Final Reckoning lets this powerhouse of feminine power falter. Ferguson’s Ilsa is killed off in the earlier movie, a classic-hack move to further motivate the hero. Kirby is understandably but disappointingly absent. Atwell is basically second lead of the movie, and does well, though it’s a less “fun” role by nature. And Klementieff is delightful, but weirdly has no big one-on-one fight scene, the kind of cliché her vengeful and deadly character seems designed specifically to enliven. As ever, the series prioritizes Ethan’s bromances, which is sweet but sometimes vexing, making it seem as if Ethan ultimately sees specific women as part of the faceless masses he repeatedly saves from annihilation. Even his beloved Ilsa sort of fades into a montage alongside the unnamed woman from Ethan’s past who apparently precipitated his joining of the IMF (and about which the new movie offers no additional information after the previous one teased it).

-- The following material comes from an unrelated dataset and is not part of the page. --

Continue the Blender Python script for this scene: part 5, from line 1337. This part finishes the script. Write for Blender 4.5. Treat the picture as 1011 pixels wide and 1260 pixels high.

In a way, Cruise comes close to envisioning a less gendered world; Ethan has a messiah complex that reads as masculine, but he seems eager to transcend not just traditional gender roles but traditional human ones. (It would have ubermensch overtones if he didn’t so assiduously keep to the shadows.) The Mission: Impossible movies try out a lot of different roles for women, indulging in stereotypes and sometimes riffing on them, too. Many of them work cleverly if imperfectly in the moment. But this world has a different set of default genders: Ethan Hunt, and everyone else.